Fred Bruce

Writer

The bard of Newcastle laments tales of a broken Britain at this stomping CCA gig

Equipped with a mug of chamomile tea, sporting a Guinness-stained jumper, and a motley flat cap, barely containing a mop of long blonde locks, one could be forgiven for thinking the man taking centre stage at the Centre for Contemporary Arts had somehow stumbled into the wrong room. But Richard Dawson’s understated demeanour is perfectly fitted for the music and messages he brings to the stage: the small problems of everyday people as a witty critique on society as a whole.

Despite having releases in his discography dating back to 2007, Dawson truly found his footing within the indie-folk scene off the back of 2017’s fantastic Peasant – an album steeped in the troubles of ordinary medieval-era individuals, both in terms of lyrical content, and archaic instrumentation. This was followed, spiritually if not musically, by 2020 from the October of this year. With 2020, the self-proclaimed bard of Newcastle took the old English narratives of Peasant and modernised them, replacing metaphor with bitingly relatable lyrics, and layered string instruments with heavy noise rock distortions. The irony of coupling such mundane lyrics with raucous guitar and drum backing is not lost on Richard, as he bemoans the stupidity of the "rock concert" before launching into the breath-taking opening number Civil Servant. The droning distorted intro is even heavier live than in the studio, and creates quite a shock to the system following the rather low-key opening. The song is representative of the album it opens, tracking the spiral of doubt and loathing held by a civil servant within the Department for Work and Pensions. This climatic ending is incredible; with crashing drums and guitar blasts, coupled with Dawson’s screeching falsetto, declaring his triumphant intention to… phone in sick to work. It’s a powerful opener, and the unapologetic mundanity of the subject matter only adds to it.

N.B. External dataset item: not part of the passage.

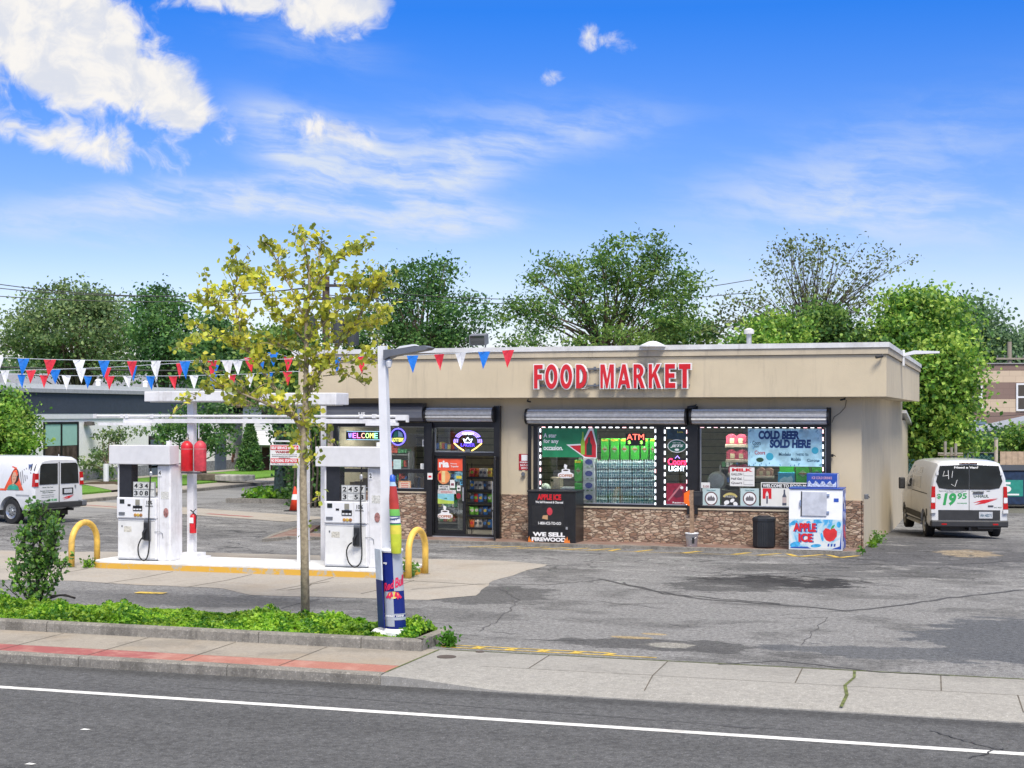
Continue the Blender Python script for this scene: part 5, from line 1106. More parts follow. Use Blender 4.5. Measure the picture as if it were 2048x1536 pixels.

One of 2020’s catchier tracks Two Halves is next, and follows on with the same poetic banality Civil Servant opened with, detailing in impressive depths a losing child’s football game, complete with failed open-goal shots and a shouty Dad bellowing to “stop fannying around … just pass the bloody ball!” It’s a lighter track than some of the heavier cuts that surround it, but that does nothing to take away from its drama, as the child narrator is as theatrical and melodramatic as one could hope for. Heart Emoji takes the opposite approach: telling the story of a lover caught cheating and the partner considering murder in return, all backed by a light-hearted bass and finger-picked guitar backing. Dawson pre-empts the track, telling the audience “if you’re not sure whether this album is for you… this is the track to show you that it’s not.”

The geordie’s interjections and banter are a highlight of the show, with a variety of self-deprecating anecdotes to lighten the mood after some of the darker tracks in the setlist. Peasant-era song The Almsgiver, for example, tells the tale of a mother saving a beggar boy who reminds her of her own – a heart-wrenching narrative told in impressive acapella, Dawson’s deceptively wide vocal range beautifully on display. The Queen’s Head is another of the quieter cuts, detailing a town’s reaction to a catastrophic flood, with a wide array of political and societal commentary. Some of Dawson’s best lyrics appear throughout this track, and the live performance captures them in their rawest essence.

Several tracks from Peasant make an appearance tonight, but where the layered strings cannot be replicated live, Dawson amps the heaviness all the way up. Scientist possibly benefits the most from this style change, as one of the slightly deeper cuts on the album the rejuvenated instrumentation truly gives it new life. Ogre is lessened somewhat by the necessary omission of the haunting backing choir, but the raucous guitaring and drum crashes almost make up for it. The personal highpoint of the night comes from one of the final tracks, 2020 standout single Jogging, with loud bursts of distorted noise masking deeply raw and sentimental lyrics captured gorgeously with Dawson’s emotional falsetto. 

The finale of the night comes in the form of Soldier, a fitting ending: equal parts hopeful and saddening. The closing lines of the night “I am tired/And I am afraid/My heart is full of hope”, delivered with trademark emotional potency, perfectly summarise the crux of much of Dawson’s writings. Until Richard unexpectedly returns to the stage to sing an, admittedly gorgeous, acapella rendition of a Northumbrian traditional folk song – in his own words “Bet you regret asking for an encore now”. But no one did, because it is the eccentricities of Dawson and his concerts that add to his organic, lovable charm. Shaking hands with those of us near the front, the bard departs from the stage for good this time, leaving the crowd with the buzzing excitement that only such an emotionally intimate performance can bring about.